The Rove (2019) story also leaves out how the Koch brothers are using their wealth to do things like eliminate public education funding (as documented in MacLean, 2017, in the case of buying the extreme right of Isle politicians that now run Wisconsin, with the public university, and public education in general, in Wisconsin now a shadow of what it was), and the stopping of labor unions (again, the Wisconsin case) from working on claiming a larger share of the wealth being Made by companies like Amazon. Such companies, in turn, often receive huge subsidies from local Government, which when it came to light how much this subsidy was in the recent plans in New York city, Amazon changed their plans, while CEO Bezos personally becomes the wealthiest person on this Spaceship Earth: So, what Moral Community really works best, here? Again, Metaeconomics does not have the answer, but it is good at raising the question.


It is not that every billionaire is morally suspect, as Rove (2019) claims the Left Isle believes; it is the case, though, that the Moral Community, the Moral Dimension of what we do on both sides of the Isle, needs to be made explicit. The extent to which the wealthy are Making more wealth for everyone, rather than Taking it for only Self-interest gain, needs to be openly debated and considered.
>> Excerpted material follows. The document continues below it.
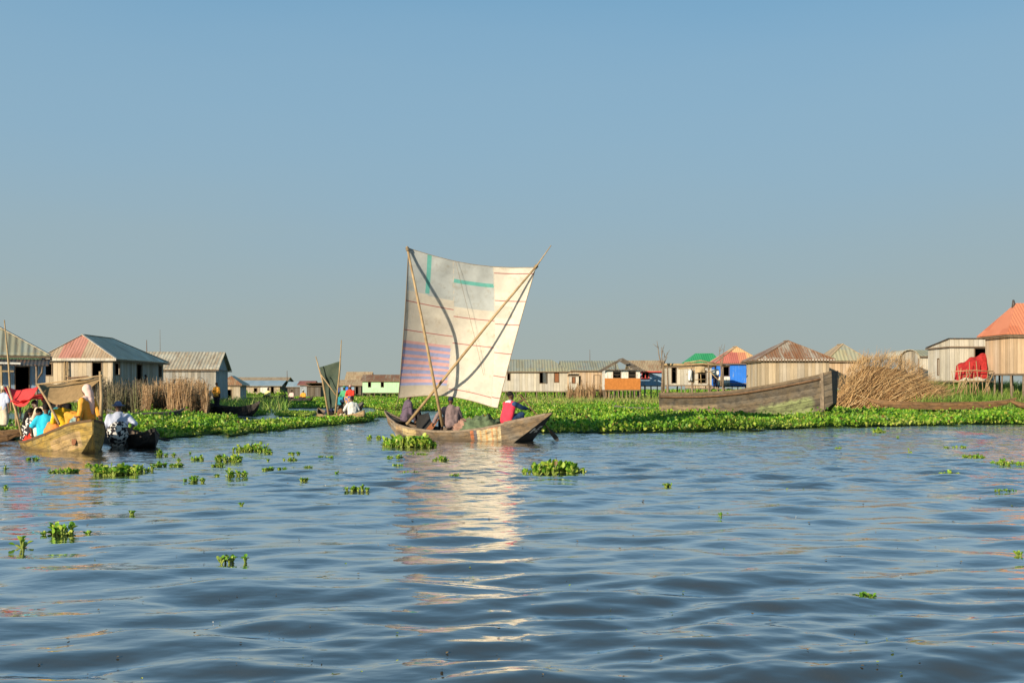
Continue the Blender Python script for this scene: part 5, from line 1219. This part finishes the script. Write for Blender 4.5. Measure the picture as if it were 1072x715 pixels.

Metaeconomics further suggests that the matter of the Moral Community cannot be left to the invisible hand as those on the Neoclassical Economics side (and related Right side of the Political Isle) wish to do, or, brought in, hidden in oppressive controls as some on the Neoinstitutional Economics side (and related Left side of the Political Isle) wish to do. Neither perspective has much in the way of empirical validity.
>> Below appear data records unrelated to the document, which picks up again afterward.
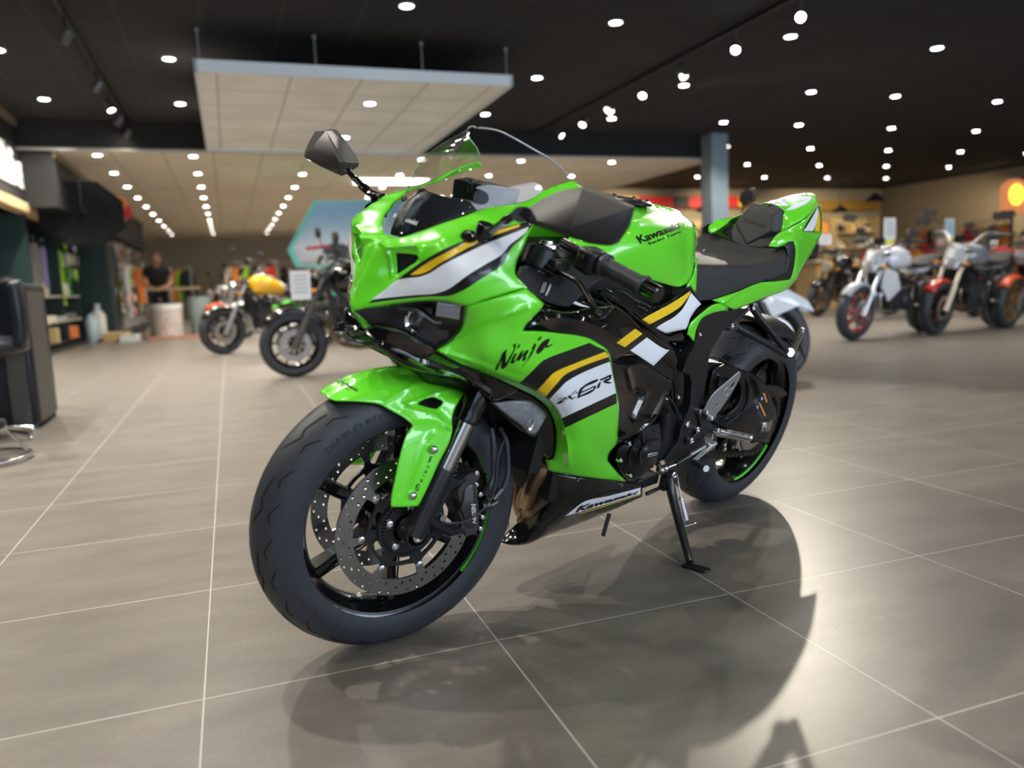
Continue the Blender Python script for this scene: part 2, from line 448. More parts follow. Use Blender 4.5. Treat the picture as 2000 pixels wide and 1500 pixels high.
def hull(name, pts, m, parent, bevel=.003, smooth=30, local=None):
    bm = bmesh.new(); vs = [bm.verts.new(tuple(p)) for p in pts]
    r = bmesh.ops.convex_hull(bm, input=vs)
    bmesh.ops.delete(bm, geom=[v for v in bm.verts if not v.link_faces], context='VERTS')
    bmesh.ops.recalc_face_normals(bm, faces=bm.faces[:])
    me = bpy.data.meshes.new(name); bm.to_mesh(me); bm.free(); me.materials.append(m)
    o = bpy.data.objects.new(name, me); COL.objects.link(o); o.parent = parent
    if local is not None: o.matrix_local = local
    if bevel:
        b = o.modifiers.new('b', 'BEVEL'); b.width = bevel; b.segments = 3; b.limit_method = 'ANGLE'; b.angle_limit = math.radians(12)
    shade(o, smooth); return o

# ================================================================== the green sport bike: bodywork
GREEN = mat('green_paint', (.150, .78, .024), .26, coat=1., spec=.5)
GBLACK = mat('gloss_black_paint', (.0035, .0035, .004), .12, coat=1., coat_rough=.02)
BLKSTK = mat('black_sticker', (.006, .006, .007), .35, coat=.5)
WHTSTK = mat('white_sticker', (.88, .90, .93), .35, coat=.6)
YELSTK = mat('yellow_sticker', (.95, .60, .012), .35, coat=.6)
MBLACK = mat('matte_black_plastic', (.010, .0105, .012), .42, bump=(900, .15))
SATIN = mat('satin_black_metal', (.012, .0125, .014), .33, coat=.2)
DGREY = mat('dark_grey_plastic', (.035, .034, .033), .55, bump=(1500, .25))
SEATM = mat('seat_vinyl', (.024, .022, .021), .62, bump=(2200, .35))
RUBBER = mat('rubber', (.030, .034, .040), .50, bump=(700, .1))
STEEL = mat('steel', (.62, .62, .62), .22, 1.)
ALU = mat('brushed_aluminium', (.66, .67, .68), .34, 1.)
CHROME = mat('chrome', (.85, .85, .86), .07, 1.)
DARKV = mat('void_black', (.0015, .0015, .0015), .9)
BRONZE = mat('heated_header_steel', (.30, .21, .13), .32, 1., noise=(18, .35))
GUNMET = mat('gunmetal', (.085, .085, .088), .42, .8)
LENS = mat('clear_lens', (1, 1, 1), .02, trans=1., ior=1.2)
GREYSTK = mat('grey_print', (.55, .56, .58), .5)
ORANGE = mat('orange_sticker', (.8, .33, .07), .5)

BIKE = empty('sport_motorcycle', matrix=frame_matrix(BR, BO))
tag(BIKE, 'bright green sport motorcycle with white and yellow stripes in the foreground', 'motorcycle')
_Rs = Matrix([[SR[0][0], SR[0][1], SR[0][2], SO[0]], [SR[1][0], SR[1][1], SR[1][2], SO[1]], [SR[2][0], SR[2][1], SR[2][2], SO[2]], [0, 0, 0, 1]])
SM = _Rs
def steer(o):
    for x in (o if isinstance(o, list) else [o]): x.matrix_local = SM
    return o

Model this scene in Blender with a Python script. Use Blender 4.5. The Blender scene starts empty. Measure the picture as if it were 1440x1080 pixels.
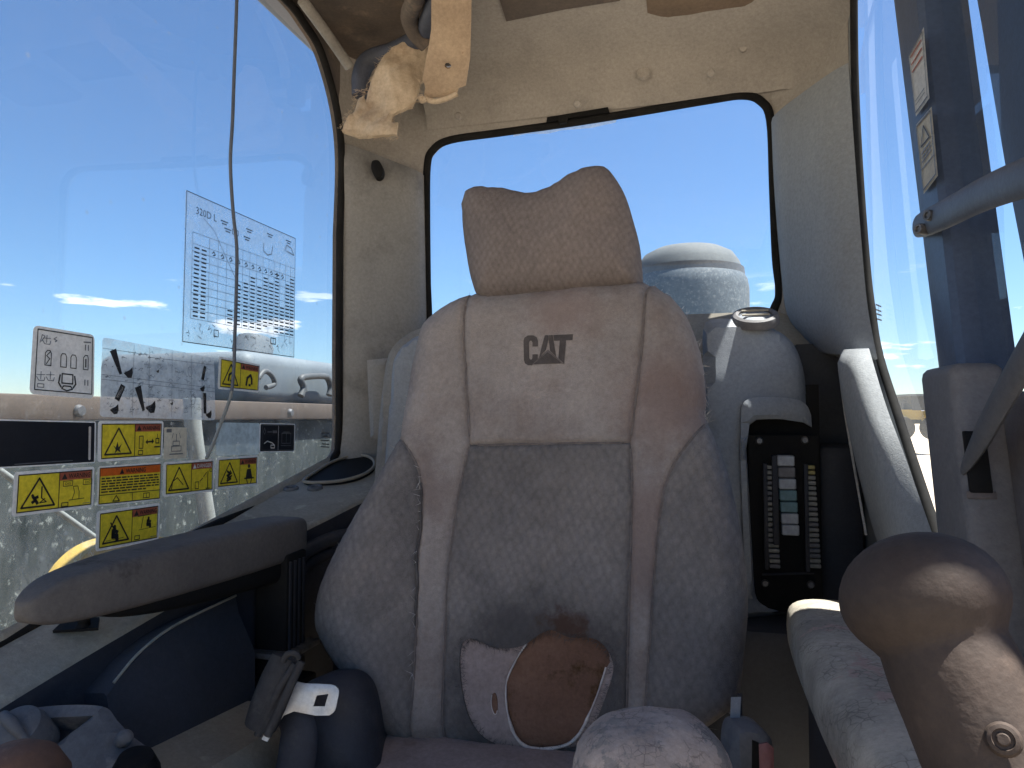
import bpy, bmesh, math, random
import numpy as np
from mathutils import Vector, Matrix
from mathutils.geometry import delaunay_2d_cdt
random.seed(7)
R = math.radians
S = bpy.context.scene
C = S.collection

# ------------------------------------------------------------------ camera, sky, sun, exposure
FPX, CX, CY = 1000.0, 720.0, 540.0           # focal length and centre in photograph pixels (1440 x 1080)
YAW, PITCH = R(15.0), math.atan(46 / 1000)
EYE = Vector((0.235, 0.0, 0.95))
FWD = Vector((-math.sin(YAW) * math.cos(PITCH), math.cos(YAW) * math.cos(PITCH), math.sin(PITCH)))
RGT = Vector((math.cos(YAW), math.sin(YAW), 0))
UPV = RGT.cross(FWD)
cam = bpy.data.cameras.new('camera'); cam_ob = bpy.data.objects.new('camera', cam); C.objects.link(cam_ob)
cam.sensor_width = 36; cam.lens = FPX / 1440 * 36; cam.clip_start = 0.02; cam.clip_end = 20000
cam_ob.matrix_world = Matrix((
    (RGT.x, UPV.x, -FWD.x, EYE.x), (RGT.y, UPV.y, -FWD.y, EYE.y), (RGT.z, UPV.z, -FWD.z, EYE.z), (0, 0, 0, 1)))
S.camera = cam_ob

SUN_EL, SUN_AZ = R(68), R(75)                 # azimuth clockwise from +Y (the back of the cab) towards +X (the door)
sun_dir = Vector((math.sin(SUN_AZ) * math.cos(SUN_EL), math.cos(SUN_AZ) * math.cos(SUN_EL), math.sin(SUN_EL)))
W = bpy.data.worlds.new('World'); S.world = W; W.use_nodes = True
wn, wl = W.node_tree.nodes, W.node_tree.links
wn.clear()
sky = wn.new('ShaderNodeTexSky'); sky.sky_type = 'NISHITA'; sky.sun_disc = False
sky.sun_elevation = SUN_EL; sky.sun_rotation = SUN_AZ
sky.altitude = 5000; sky.air_density = 2.2; sky.dust_density = 0.0; sky.ozone_density = 8.5
bg = wn.new('ShaderNodeBackground'); bg.inputs[1].default_value = 0.054
wo = wn.new('ShaderNodeOutputWorld')
# small fair-weather clouds low over the horizon
tc = wn.new('ShaderNodeTexCoord')
mp = wn.new('ShaderNodeMapping'); mp.inputs['Scale'].default_value = (1, 1, 5.5)
nz = wn.new('ShaderNodeTexNoise'); nz.inputs['Scale'].default_value = 7.0; nz.inputs['Detail'].default_value = 7; nz.inputs['Roughness'].default_value = .55
cr = wn.new('ShaderNodeValToRGB'); cr.color_ramp.elements[0].position = .60; cr.color_ramp.elements[1].position = .66
sx = wn.new('ShaderNodeSeparateXYZ')
band = wn.new('ShaderNodeValToRGB')
e = band.color_ramp.elements; e[0].position = .015; e[0].color = (0, 0, 0, 1); e[1].position = .04; e[1].color = (1, 1, 1, 1)
e2 = e.new(.13); e2.color = (1, 1, 1, 1); e3 = e.new(.19); e3.color = (0, 0, 0, 1)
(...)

This also suggests an especially important empirical question here: How much of the wealth in the hands of billionaires, at any given point in time, came from the process of Making new wealth and how much of it came from Taking wealth that perhaps would have been better left with others? As Munger and Villarreal-Diaz (2019) point out, it may well be the natural order of capitalism, the end state being all about Taking. What starts out to be active competition often among 100s, perhaps 1000s of firms, all engaged in Making wealth, eventually becomes concentrated in a handful, like in the "rule of 3" notion. Once large enough, such firms find it more profitable to lobby Congress and the Administrative branch, than to higher engineers and others to innovate, Make new wealth. Also, this leads to the tendency to use dark money to put politicians in to office that will help them Take wealth, and, perhaps even ensure certain kinds of supreme court justices are appointed to the Judicial branch, to help in their rent seeking, Taking efforts. Self-interest in both these businesses and in the government... self-interest only in both domains... drives a mutual effort to Take money from both consumers and taxpayers, leading to what Munger and Villarreal-Diaz (2019) characterize as Crony Capitalism. Metaeconomics has both a framework and theory that is helpful in asking about, and discovering if, there is a Crony Capitalism at work, while pointing to ways to nudge it back to a Good Capitalism.


Mazzucato, Mariana. The Value of Everything: Making and Taking in the Global Economy. New York: Hachett Book Group, 2018.

Munger, Michael C. and Villarreal-Diaz, Mario. 2019. "The Road to Crony Capitalism." Independent Review: A Journal of Political Economy no. 23 (3):331-344.

Rove, K. "Every Billionaire is a Policy Mistake." Wall Street Journal (February 20, 2019).